• **TASK GOAL**
Retype the run of lines that opens with the line containing "Recreate this scene" and closes with the line containing "# A stone-clad", exactly and inclusively, but skip the pictures.

(Scenes as source code)
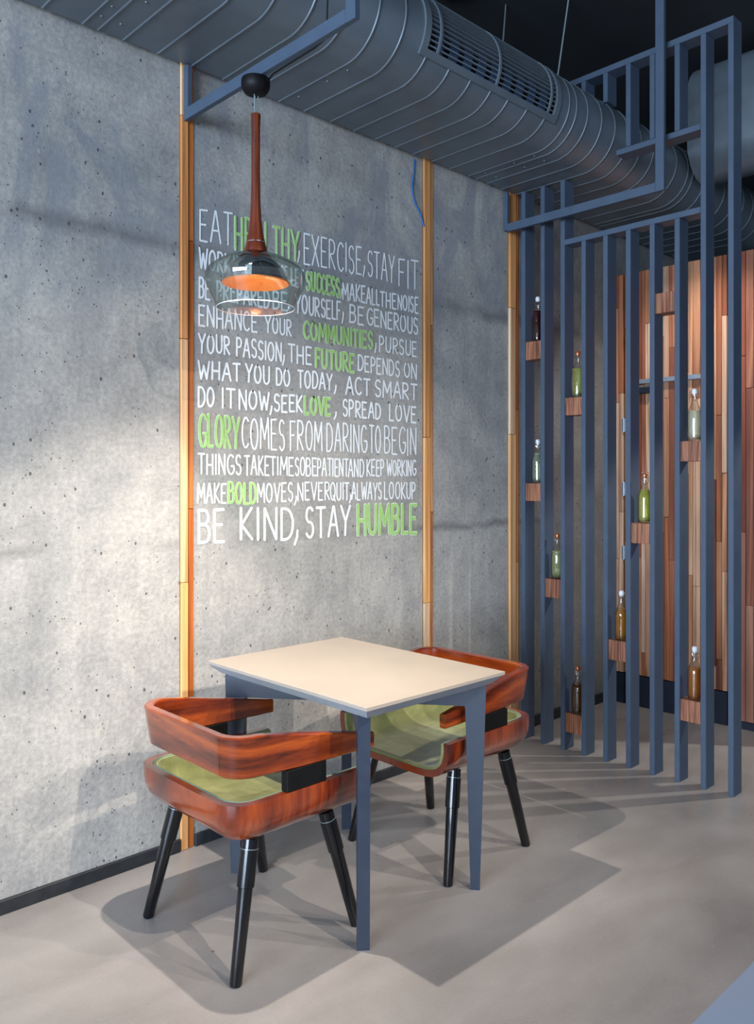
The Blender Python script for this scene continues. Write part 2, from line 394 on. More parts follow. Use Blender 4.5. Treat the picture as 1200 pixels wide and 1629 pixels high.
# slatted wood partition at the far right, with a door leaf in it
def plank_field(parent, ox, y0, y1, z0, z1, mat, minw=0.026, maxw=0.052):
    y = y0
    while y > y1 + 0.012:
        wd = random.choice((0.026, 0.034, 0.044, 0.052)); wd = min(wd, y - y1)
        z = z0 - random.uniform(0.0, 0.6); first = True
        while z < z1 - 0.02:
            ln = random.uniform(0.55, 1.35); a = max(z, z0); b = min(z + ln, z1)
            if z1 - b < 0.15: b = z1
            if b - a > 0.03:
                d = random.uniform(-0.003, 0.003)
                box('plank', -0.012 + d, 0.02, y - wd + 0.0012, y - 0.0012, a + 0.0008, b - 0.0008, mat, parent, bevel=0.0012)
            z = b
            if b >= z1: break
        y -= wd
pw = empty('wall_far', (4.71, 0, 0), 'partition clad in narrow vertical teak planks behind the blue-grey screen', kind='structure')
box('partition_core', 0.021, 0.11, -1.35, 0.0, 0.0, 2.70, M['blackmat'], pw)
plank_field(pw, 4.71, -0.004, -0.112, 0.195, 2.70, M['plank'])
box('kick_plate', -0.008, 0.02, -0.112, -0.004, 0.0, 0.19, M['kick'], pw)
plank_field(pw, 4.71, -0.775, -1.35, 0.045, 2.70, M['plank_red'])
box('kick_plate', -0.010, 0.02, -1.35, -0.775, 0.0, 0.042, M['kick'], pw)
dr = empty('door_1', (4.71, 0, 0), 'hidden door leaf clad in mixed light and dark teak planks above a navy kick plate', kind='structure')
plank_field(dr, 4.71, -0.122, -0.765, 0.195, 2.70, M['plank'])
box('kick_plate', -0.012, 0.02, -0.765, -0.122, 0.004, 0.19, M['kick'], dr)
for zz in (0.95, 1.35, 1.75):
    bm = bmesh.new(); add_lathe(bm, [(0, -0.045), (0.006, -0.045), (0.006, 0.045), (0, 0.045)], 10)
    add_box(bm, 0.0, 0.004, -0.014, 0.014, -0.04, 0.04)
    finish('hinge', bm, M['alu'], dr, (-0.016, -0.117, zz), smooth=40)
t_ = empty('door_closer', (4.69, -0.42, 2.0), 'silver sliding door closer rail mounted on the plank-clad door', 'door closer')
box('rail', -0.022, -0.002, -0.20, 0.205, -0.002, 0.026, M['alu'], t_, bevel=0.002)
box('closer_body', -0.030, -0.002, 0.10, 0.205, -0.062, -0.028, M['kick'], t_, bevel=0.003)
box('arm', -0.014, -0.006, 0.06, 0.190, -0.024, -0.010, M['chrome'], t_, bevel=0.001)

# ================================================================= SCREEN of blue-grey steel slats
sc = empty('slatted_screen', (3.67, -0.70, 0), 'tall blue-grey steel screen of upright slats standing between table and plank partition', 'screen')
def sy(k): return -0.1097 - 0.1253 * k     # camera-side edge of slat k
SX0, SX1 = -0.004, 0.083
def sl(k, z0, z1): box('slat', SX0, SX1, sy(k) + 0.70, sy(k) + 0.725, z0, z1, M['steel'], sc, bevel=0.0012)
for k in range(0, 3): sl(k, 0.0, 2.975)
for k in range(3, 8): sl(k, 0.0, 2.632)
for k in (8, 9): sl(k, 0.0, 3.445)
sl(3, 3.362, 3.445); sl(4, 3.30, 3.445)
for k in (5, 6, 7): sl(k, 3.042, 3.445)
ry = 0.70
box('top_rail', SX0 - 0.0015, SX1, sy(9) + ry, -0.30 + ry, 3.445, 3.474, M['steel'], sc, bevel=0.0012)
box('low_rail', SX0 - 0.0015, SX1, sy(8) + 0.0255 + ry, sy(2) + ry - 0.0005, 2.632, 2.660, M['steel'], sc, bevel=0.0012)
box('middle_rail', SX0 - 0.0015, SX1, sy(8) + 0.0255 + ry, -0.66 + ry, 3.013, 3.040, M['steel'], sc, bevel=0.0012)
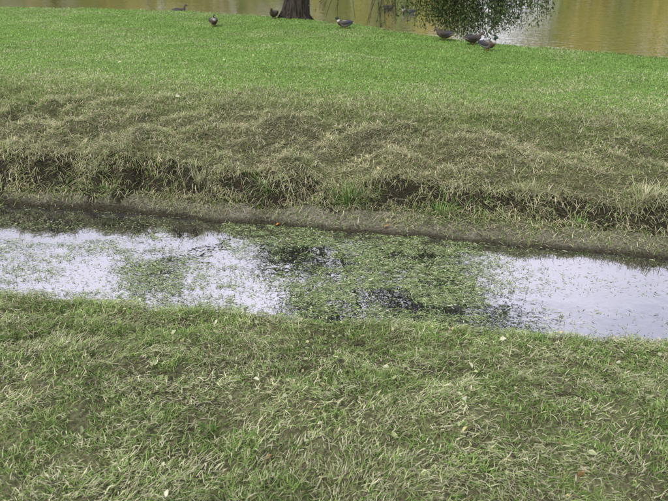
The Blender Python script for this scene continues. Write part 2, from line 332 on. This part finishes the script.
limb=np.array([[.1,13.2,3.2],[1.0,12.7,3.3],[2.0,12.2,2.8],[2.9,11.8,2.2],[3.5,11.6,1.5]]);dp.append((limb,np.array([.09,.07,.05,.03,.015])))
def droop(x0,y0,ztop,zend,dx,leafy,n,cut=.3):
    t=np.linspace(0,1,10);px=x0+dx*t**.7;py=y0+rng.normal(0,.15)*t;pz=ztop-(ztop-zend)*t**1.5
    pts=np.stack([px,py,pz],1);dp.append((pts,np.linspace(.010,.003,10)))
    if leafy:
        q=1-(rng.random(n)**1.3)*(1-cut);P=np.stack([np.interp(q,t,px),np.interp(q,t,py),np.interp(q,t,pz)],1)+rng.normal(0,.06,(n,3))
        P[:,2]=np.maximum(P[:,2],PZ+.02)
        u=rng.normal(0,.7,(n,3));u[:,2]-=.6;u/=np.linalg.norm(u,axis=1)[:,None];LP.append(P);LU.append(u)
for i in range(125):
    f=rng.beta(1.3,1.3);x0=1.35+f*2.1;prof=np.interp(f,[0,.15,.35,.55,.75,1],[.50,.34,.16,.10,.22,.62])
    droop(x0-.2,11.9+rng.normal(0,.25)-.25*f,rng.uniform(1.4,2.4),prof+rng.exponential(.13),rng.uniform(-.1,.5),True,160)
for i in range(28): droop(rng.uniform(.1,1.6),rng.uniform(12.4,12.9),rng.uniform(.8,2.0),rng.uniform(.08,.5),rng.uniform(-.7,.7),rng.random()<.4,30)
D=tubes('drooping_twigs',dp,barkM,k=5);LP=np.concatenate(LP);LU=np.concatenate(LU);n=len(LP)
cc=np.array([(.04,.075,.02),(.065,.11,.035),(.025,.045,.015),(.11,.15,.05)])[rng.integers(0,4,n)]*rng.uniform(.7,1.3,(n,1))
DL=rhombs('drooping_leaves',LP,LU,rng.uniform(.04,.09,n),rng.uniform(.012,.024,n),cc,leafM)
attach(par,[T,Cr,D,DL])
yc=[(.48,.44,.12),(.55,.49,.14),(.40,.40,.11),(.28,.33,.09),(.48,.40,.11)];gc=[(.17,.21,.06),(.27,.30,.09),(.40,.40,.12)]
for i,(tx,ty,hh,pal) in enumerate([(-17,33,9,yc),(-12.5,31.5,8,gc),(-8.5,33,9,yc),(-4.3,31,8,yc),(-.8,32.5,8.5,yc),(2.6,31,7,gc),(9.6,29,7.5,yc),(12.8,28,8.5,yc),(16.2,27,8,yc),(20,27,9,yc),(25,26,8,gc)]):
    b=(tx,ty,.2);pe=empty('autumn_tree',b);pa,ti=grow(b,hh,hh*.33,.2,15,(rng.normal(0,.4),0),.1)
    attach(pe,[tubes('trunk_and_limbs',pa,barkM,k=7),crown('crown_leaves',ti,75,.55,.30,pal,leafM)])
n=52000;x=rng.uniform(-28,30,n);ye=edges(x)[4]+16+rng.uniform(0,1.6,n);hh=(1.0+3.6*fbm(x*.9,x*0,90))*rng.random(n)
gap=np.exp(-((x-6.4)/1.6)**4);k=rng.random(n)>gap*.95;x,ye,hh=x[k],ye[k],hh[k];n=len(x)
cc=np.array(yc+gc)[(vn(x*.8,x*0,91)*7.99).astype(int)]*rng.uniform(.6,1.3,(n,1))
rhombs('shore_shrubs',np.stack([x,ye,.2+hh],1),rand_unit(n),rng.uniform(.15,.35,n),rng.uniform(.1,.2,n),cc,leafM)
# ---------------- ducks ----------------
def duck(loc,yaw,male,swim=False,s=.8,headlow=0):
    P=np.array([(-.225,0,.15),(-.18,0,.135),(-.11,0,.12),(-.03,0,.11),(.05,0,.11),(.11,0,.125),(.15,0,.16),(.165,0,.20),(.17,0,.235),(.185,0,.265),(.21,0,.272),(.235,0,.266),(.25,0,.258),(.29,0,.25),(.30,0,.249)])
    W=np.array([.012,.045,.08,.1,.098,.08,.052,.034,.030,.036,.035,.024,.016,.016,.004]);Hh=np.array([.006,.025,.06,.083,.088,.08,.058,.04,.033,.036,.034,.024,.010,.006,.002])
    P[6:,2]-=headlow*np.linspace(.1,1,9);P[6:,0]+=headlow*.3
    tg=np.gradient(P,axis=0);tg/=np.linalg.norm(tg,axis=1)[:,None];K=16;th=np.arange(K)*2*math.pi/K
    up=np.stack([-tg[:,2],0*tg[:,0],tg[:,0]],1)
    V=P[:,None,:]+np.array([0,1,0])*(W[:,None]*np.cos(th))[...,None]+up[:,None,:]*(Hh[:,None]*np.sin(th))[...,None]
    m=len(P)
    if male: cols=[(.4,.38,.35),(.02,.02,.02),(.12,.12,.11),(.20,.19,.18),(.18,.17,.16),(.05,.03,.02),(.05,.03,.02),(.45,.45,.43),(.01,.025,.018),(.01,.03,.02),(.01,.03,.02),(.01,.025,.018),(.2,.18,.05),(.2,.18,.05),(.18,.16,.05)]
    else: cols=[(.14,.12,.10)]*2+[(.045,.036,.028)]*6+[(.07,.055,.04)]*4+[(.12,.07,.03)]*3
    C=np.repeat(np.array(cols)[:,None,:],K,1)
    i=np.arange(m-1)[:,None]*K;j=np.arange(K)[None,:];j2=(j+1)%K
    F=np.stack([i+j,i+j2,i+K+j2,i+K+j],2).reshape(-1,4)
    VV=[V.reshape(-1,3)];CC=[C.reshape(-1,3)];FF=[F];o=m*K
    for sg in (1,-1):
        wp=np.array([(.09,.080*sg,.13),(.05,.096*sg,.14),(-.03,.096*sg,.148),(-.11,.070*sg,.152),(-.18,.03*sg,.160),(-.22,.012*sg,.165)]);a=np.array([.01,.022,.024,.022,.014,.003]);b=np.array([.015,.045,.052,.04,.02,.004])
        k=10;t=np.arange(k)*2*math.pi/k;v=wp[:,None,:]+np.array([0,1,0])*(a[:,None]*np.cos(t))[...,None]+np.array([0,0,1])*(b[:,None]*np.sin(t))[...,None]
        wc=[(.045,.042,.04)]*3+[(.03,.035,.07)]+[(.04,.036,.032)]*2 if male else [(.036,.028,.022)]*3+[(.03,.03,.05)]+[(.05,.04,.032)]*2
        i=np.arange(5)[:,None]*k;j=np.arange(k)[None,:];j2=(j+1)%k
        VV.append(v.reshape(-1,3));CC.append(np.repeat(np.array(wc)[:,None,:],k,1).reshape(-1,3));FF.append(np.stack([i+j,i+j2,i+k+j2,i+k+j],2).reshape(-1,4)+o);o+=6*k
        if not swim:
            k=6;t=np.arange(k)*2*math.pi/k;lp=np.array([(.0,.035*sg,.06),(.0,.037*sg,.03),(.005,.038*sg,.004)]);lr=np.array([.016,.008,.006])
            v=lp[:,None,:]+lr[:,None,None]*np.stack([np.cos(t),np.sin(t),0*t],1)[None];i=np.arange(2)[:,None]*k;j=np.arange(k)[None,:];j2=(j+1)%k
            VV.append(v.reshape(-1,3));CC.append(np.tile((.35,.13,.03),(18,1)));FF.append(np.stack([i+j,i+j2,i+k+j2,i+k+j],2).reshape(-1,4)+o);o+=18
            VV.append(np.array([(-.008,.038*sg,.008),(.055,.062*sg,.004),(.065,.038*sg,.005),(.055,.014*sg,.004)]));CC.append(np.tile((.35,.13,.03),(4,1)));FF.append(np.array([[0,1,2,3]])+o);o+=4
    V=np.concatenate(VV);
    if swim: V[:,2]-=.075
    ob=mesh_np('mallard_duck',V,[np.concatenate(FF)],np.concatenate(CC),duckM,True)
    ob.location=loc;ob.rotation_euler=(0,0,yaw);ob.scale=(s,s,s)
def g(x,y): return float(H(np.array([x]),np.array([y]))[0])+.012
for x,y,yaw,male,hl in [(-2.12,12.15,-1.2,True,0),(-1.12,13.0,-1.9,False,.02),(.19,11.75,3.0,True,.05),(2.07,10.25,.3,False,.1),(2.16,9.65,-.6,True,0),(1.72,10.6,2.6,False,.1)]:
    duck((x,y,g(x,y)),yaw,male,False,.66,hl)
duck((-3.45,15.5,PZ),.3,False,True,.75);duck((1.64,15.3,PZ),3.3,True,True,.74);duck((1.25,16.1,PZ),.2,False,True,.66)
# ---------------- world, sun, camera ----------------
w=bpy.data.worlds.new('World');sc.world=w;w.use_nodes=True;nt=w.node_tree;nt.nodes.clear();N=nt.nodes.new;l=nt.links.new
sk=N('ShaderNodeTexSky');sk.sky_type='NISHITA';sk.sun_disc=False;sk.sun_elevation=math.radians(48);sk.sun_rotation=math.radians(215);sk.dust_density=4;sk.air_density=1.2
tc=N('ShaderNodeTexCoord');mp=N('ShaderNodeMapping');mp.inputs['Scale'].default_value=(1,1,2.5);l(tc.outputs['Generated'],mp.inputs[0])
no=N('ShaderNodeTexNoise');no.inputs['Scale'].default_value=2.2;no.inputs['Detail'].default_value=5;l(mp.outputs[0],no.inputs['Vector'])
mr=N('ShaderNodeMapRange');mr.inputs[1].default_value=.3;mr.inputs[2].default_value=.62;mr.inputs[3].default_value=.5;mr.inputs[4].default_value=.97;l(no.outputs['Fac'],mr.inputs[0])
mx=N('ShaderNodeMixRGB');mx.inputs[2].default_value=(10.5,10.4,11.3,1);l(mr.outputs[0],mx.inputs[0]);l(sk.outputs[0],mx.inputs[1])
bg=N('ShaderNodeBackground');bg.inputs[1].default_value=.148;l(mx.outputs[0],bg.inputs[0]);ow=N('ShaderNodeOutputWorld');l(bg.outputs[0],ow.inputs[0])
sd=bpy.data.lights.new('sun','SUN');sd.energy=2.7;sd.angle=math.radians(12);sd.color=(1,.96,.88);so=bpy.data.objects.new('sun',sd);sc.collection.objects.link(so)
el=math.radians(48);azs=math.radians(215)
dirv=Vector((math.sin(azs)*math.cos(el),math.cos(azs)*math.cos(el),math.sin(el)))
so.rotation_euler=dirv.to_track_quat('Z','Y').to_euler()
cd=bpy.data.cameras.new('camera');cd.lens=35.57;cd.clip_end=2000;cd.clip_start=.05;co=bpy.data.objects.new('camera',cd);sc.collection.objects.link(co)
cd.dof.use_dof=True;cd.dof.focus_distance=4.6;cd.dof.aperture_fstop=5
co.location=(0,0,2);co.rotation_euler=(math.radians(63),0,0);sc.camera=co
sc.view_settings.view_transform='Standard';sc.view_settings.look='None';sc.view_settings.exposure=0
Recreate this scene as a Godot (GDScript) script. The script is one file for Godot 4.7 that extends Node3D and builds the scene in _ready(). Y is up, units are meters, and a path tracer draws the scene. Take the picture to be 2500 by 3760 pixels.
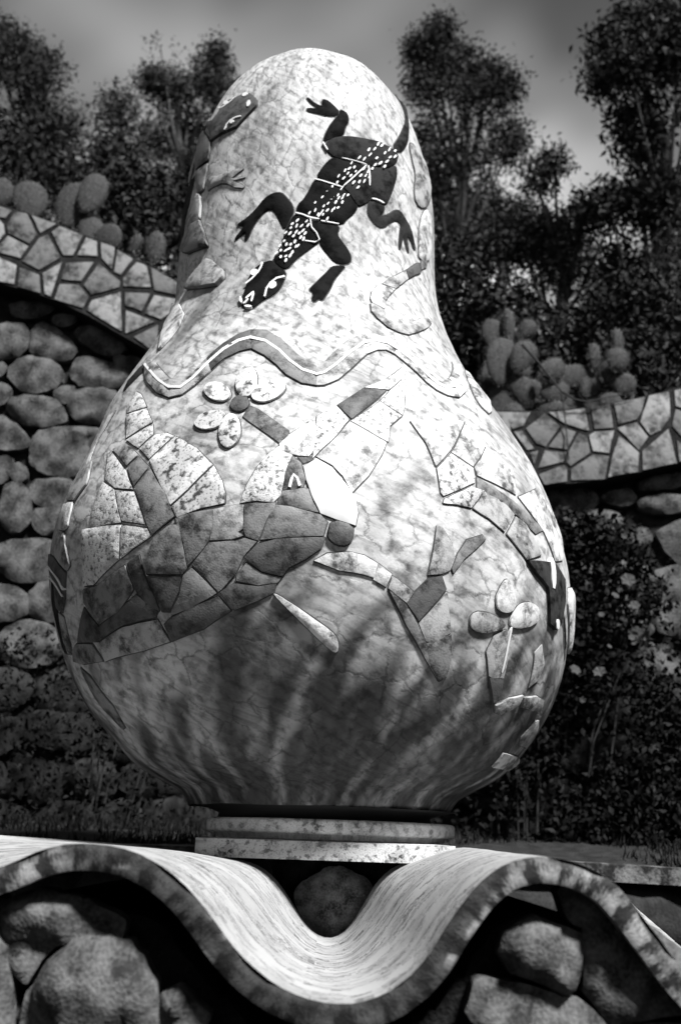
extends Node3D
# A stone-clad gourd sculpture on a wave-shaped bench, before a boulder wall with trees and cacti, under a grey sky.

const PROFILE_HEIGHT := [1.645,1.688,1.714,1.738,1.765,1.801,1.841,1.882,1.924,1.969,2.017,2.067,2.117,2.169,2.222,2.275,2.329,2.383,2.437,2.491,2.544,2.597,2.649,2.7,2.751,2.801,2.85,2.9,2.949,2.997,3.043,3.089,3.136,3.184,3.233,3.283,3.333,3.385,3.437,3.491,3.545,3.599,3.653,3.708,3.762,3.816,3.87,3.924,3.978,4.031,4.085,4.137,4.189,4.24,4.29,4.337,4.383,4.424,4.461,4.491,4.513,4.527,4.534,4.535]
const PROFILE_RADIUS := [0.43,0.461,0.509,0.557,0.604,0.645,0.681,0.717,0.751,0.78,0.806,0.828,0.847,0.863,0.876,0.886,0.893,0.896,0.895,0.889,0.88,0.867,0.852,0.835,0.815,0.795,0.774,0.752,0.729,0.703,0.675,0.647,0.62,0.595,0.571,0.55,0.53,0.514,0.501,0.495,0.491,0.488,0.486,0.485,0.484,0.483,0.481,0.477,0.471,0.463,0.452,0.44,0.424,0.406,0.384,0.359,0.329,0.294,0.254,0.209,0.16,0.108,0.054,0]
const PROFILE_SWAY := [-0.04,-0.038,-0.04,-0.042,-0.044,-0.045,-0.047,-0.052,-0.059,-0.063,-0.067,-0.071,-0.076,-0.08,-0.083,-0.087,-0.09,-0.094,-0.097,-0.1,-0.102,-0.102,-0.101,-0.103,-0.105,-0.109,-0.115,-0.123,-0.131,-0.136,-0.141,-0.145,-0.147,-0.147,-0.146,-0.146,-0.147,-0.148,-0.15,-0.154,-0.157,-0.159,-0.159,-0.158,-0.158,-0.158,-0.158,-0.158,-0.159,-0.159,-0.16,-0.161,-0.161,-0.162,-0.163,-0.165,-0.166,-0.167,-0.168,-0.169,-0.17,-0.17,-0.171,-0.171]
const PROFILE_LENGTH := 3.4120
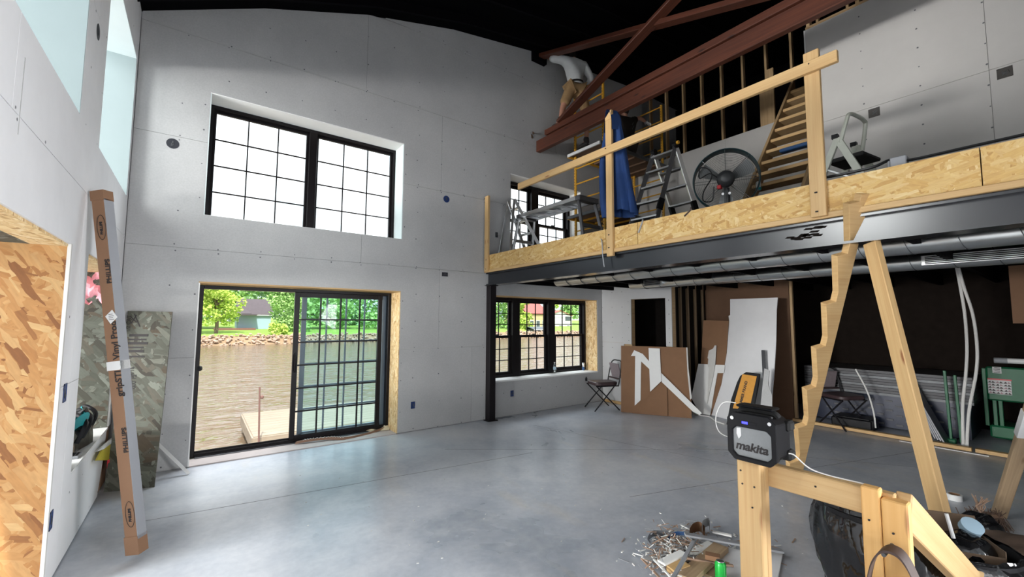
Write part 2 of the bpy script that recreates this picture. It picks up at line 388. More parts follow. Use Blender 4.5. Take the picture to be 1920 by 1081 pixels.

• **RESULT FOR THIS TASK**
Recreate this scene as a Godot (GDScript) script. The script is one file for Godot 4.7 that extends Node3D and builds the scene in _ready(). Y is up, units are meters, and a path tracer draws the scene. Take the picture to be 2500 by 3760 pixels.
extends Node3D
# A stone-clad gourd sculpture on a wave-shaped bench, before a boulder wall with trees and cacti, under a grey sky.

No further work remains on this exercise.